Data excerpt >>
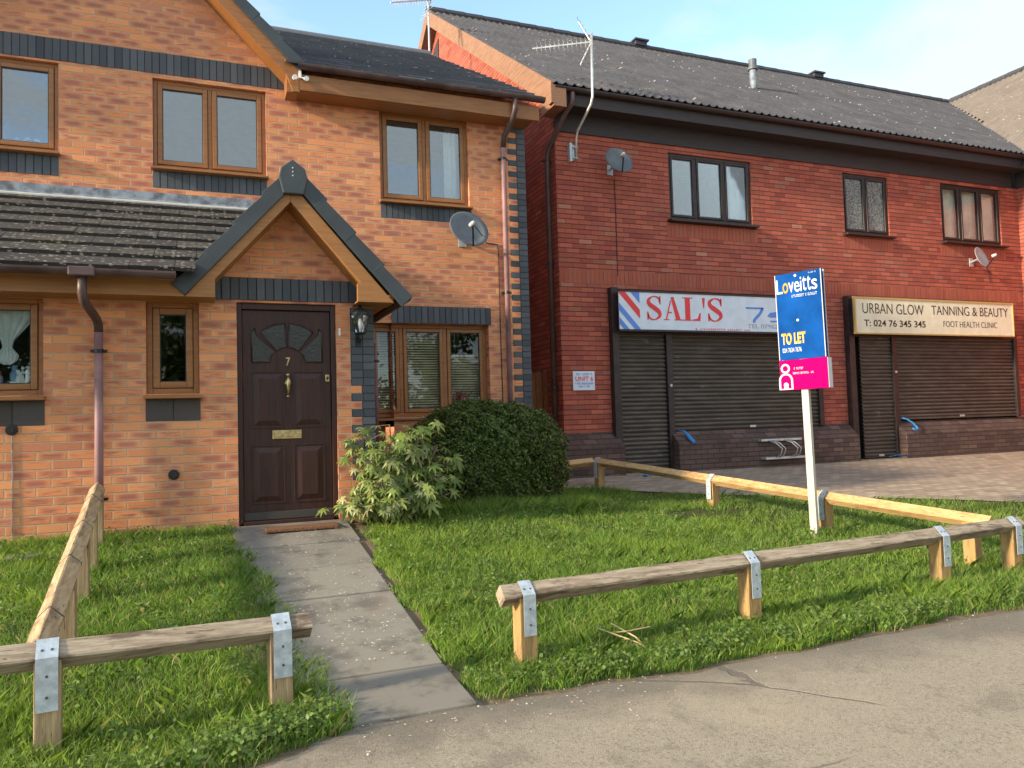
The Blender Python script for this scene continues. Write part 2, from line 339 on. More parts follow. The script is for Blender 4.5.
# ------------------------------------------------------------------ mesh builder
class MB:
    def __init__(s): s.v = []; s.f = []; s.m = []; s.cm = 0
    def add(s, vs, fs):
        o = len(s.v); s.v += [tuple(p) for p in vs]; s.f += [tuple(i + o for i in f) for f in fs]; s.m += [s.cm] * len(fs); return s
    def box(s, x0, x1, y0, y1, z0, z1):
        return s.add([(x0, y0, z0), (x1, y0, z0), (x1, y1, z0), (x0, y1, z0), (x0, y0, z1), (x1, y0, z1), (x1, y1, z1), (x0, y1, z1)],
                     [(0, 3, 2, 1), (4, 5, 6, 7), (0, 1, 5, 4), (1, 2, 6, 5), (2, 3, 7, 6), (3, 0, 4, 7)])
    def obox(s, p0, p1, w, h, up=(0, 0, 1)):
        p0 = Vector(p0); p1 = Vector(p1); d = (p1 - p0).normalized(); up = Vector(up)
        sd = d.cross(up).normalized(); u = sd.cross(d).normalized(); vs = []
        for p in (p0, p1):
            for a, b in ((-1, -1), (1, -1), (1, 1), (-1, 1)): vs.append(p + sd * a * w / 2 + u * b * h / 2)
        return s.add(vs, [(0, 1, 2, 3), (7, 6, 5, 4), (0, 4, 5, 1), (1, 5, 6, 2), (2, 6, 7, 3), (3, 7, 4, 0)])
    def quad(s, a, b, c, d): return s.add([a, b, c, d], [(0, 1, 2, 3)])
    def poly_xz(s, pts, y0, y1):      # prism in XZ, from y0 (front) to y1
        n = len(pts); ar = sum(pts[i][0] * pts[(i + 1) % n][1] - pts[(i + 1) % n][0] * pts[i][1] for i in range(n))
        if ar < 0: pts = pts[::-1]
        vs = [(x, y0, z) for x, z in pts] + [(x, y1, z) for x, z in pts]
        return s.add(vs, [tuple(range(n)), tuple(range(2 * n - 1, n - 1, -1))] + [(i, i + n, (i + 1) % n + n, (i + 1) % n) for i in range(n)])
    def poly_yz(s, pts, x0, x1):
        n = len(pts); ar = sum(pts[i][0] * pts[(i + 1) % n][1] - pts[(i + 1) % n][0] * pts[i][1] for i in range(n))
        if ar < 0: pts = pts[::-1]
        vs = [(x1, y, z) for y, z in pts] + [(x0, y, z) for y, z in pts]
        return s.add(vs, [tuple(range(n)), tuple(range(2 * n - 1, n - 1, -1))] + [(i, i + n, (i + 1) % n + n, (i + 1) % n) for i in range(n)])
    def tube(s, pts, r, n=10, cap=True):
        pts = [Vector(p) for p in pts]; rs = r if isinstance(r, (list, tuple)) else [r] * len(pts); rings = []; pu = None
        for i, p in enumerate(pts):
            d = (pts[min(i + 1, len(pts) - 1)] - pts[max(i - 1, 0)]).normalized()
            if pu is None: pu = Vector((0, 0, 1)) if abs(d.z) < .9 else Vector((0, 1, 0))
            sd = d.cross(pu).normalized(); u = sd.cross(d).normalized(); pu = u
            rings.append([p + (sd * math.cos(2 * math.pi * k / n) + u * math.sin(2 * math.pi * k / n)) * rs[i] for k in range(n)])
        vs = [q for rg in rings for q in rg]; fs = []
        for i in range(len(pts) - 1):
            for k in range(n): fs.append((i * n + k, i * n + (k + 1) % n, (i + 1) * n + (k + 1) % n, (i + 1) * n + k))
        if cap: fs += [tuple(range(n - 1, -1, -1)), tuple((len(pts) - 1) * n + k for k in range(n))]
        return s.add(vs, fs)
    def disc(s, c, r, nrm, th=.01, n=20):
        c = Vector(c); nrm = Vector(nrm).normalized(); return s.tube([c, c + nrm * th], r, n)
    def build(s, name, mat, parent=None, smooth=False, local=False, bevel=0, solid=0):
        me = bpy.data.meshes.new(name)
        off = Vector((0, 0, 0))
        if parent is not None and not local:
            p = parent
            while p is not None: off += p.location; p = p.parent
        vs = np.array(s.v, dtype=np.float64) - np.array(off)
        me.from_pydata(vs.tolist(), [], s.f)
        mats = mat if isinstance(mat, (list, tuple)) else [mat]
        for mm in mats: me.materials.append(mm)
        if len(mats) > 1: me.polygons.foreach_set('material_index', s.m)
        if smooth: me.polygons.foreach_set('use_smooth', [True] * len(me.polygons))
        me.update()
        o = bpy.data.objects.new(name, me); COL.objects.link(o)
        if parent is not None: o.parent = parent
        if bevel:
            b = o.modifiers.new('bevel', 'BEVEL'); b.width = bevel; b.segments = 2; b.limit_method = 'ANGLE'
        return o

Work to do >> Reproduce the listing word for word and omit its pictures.

Solution to this task >>
The Blender Python script for this scene continues. Write part 2, from line 339 on. More parts follow. The script is for Blender 4.5.
# ------------------------------------------------------------------ mesh builder
class MB:
    def __init__(s): s.v = []; s.f = []; s.m = []; s.cm = 0
    def add(s, vs, fs):
        o = len(s.v); s.v += [tuple(p) for p in vs]; s.f += [tuple(i + o for i in f) for f in fs]; s.m += [s.cm] * len(fs); return s
    def box(s, x0, x1, y0, y1, z0, z1):
        return s.add([(x0, y0, z0), (x1, y0, z0), (x1, y1, z0), (x0, y1, z0), (x0, y0, z1), (x1, y0, z1), (x1, y1, z1), (x0, y1, z1)],
                     [(0, 3, 2, 1), (4, 5, 6, 7), (0, 1, 5, 4), (1, 2, 6, 5), (2, 3, 7, 6), (3, 0, 4, 7)])
    def obox(s, p0, p1, w, h, up=(0, 0, 1)):
        p0 = Vector(p0); p1 = Vector(p1); d = (p1 - p0).normalized(); up = Vector(up)
        sd = d.cross(up).normalized(); u = sd.cross(d).normalized(); vs = []
        for p in (p0, p1):
            for a, b in ((-1, -1), (1, -1), (1, 1), (-1, 1)): vs.append(p + sd * a * w / 2 + u * b * h / 2)
        return s.add(vs, [(0, 1, 2, 3), (7, 6, 5, 4), (0, 4, 5, 1), (1, 5, 6, 2), (2, 6, 7, 3), (3, 7, 4, 0)])
    def quad(s, a, b, c, d): return s.add([a, b, c, d], [(0, 1, 2, 3)])
    def poly_xz(s, pts, y0, y1):      # prism in XZ, from y0 (front) to y1
        n = len(pts); ar = sum(pts[i][0] * pts[(i + 1) % n][1] - pts[(i + 1) % n][0] * pts[i][1] for i in range(n))
        if ar < 0: pts = pts[::-1]
        vs = [(x, y0, z) for x, z in pts] + [(x, y1, z) for x, z in pts]
        return s.add(vs, [tuple(range(n)), tuple(range(2 * n - 1, n - 1, -1))] + [(i, i + n, (i + 1) % n + n, (i + 1) % n) for i in range(n)])
    def poly_yz(s, pts, x0, x1):
        n = len(pts); ar = sum(pts[i][0] * pts[(i + 1) % n][1] - pts[(i + 1) % n][0] * pts[i][1] for i in range(n))
        if ar < 0: pts = pts[::-1]
        vs = [(x1, y, z) for y, z in pts] + [(x0, y, z) for y, z in pts]
        return s.add(vs, [tuple(range(n)), tuple(range(2 * n - 1, n - 1, -1))] + [(i, i + n, (i + 1) % n + n, (i + 1) % n) for i in range(n)])
    def tube(s, pts, r, n=10, cap=True):
        pts = [Vector(p) for p in pts]; rs = r if isinstance(r, (list, tuple)) else [r] * len(pts); rings = []; pu = None
        for i, p in enumerate(pts):
            d = (pts[min(i + 1, len(pts) - 1)] - pts[max(i - 1, 0)]).normalized()
            if pu is None: pu = Vector((0, 0, 1)) if abs(d.z) < .9 else Vector((0, 1, 0))
            sd = d.cross(pu).normalized(); u = sd.cross(d).normalized(); pu = u
            rings.append([p + (sd * math.cos(2 * math.pi * k / n) + u * math.sin(2 * math.pi * k / n)) * rs[i] for k in range(n)])
        vs = [q for rg in rings for q in rg]; fs = []
        for i in range(len(pts) - 1):
            for k in range(n): fs.append((i * n + k, i * n + (k + 1) % n, (i + 1) * n + (k + 1) % n, (i + 1) * n + k))
        if cap: fs += [tuple(range(n - 1, -1, -1)), tuple((len(pts) - 1) * n + k for k in range(n))]
        return s.add(vs, fs)
    def disc(s, c, r, nrm, th=.01, n=20):
        c = Vector(c); nrm = Vector(nrm).normalized(); return s.tube([c, c + nrm * th], r, n)
    def build(s, name, mat, parent=None, smooth=False, local=False, bevel=0, solid=0):
        me = bpy.data.meshes.new(name)
        off = Vector((0, 0, 0))
        if parent is not None and not local:
            p = parent
            while p is not None: off += p.location; p = p.parent
        vs = np.array(s.v, dtype=np.float64) - np.array(off)
        me.from_pydata(vs.tolist(), [], s.f)
        mats = mat if isinstance(mat, (list, tuple)) else [mat]
        for mm in mats: me.materials.append(mm)
        if len(mats) > 1: me.polygons.foreach_set('material_index', s.m)
        if smooth: me.polygons.foreach_set('use_smooth', [True] * len(me.polygons))
        me.update()
        o = bpy.data.objects.new(name, me); COL.objects.link(o)
        if parent is not None: o.parent = parent
        if bevel:
            b = o.modifiers.new('bevel', 'BEVEL'); b.width = bevel; b.segments = 2; b.limit_method = 'ANGLE'
        return o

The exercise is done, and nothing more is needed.